Updated (7/1/2017, 1:27 p.m.) with news that the suspect is a former graduate student in physics at the university.
A visiting scholar from China who has been missing from the University of Illinois at Urbana-Champaign for three weeks is believed to be dead, said law-enforcement authorities on Friday as they announced the arrest of a suspect in the scholar’s disappearance, according to The News-Gazette, a local newspaper.
The suspect, a 28-year-old former graduate student in physics at the university named Brendt A. Christensen, was charged with kidnapping the scholar, Yingying Zhang, 26, who has not been seen since she got into a black car on June 9. The authorities said they had traced the vehicle to Mr. Christensen, who was overheard while under surveillance talking about having abducted Ms. Zhang.
Agents also found evidence on his cellphone that he had visited websites in search of information on kidnapping. And they determined that one of the car’s doors had been “cleaned to a more diligent extent than the other vehicle doors,” which would indicate “an attempt to conceal or destroy evidence,” according to an affidavit quoted by The News-Gazette.

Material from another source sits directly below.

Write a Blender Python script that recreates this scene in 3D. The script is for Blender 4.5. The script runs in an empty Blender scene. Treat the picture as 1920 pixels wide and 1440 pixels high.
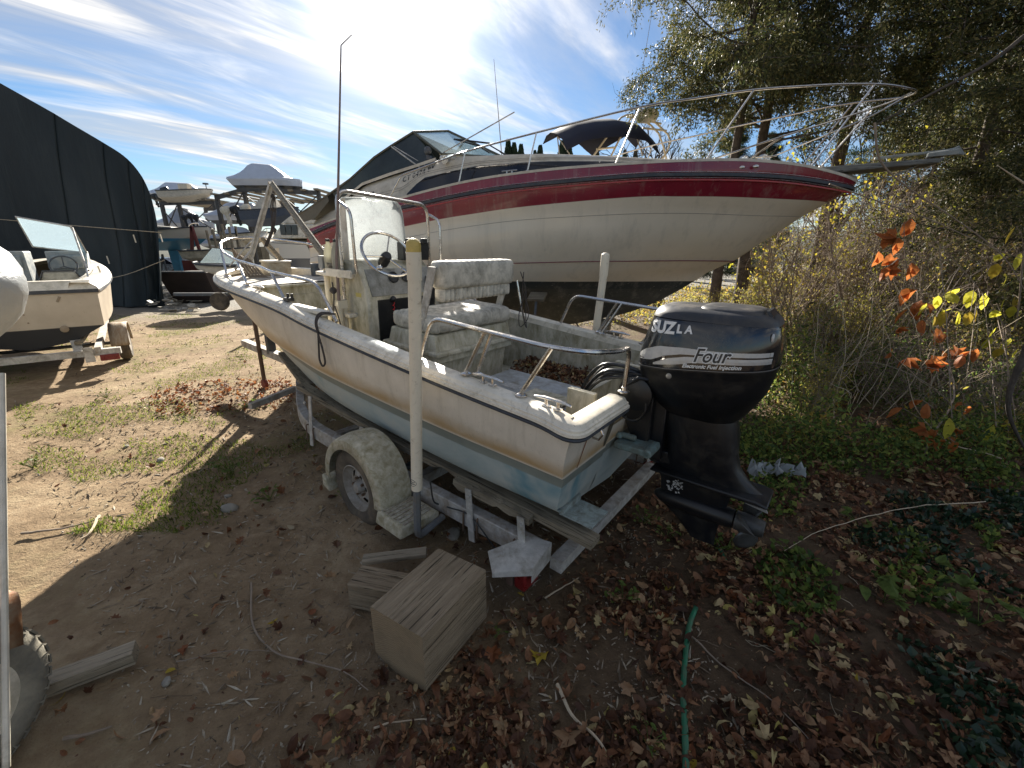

Mr. Christensen was originally reported to be a current graduate student, but the university later said he had completed a master’s degree in May and was no longer enrolled. A university spokeswoman told the Associated Press his affiliation with the physics department had ended, but she didn’t explain further.
Ms. Zhang vanished just a few weeks after she arrived at the university, where she was doing research in agricultural sciences.
In a statement quoted by The News-Gazette the university’s chancellor, Robert Jones, said: “The entire campus community is saddened by this news and our hearts are with the family of Yingying Zhang tonight.” He said a memorial ceremony, originally scheduled for Saturday on the campus, would be postponed.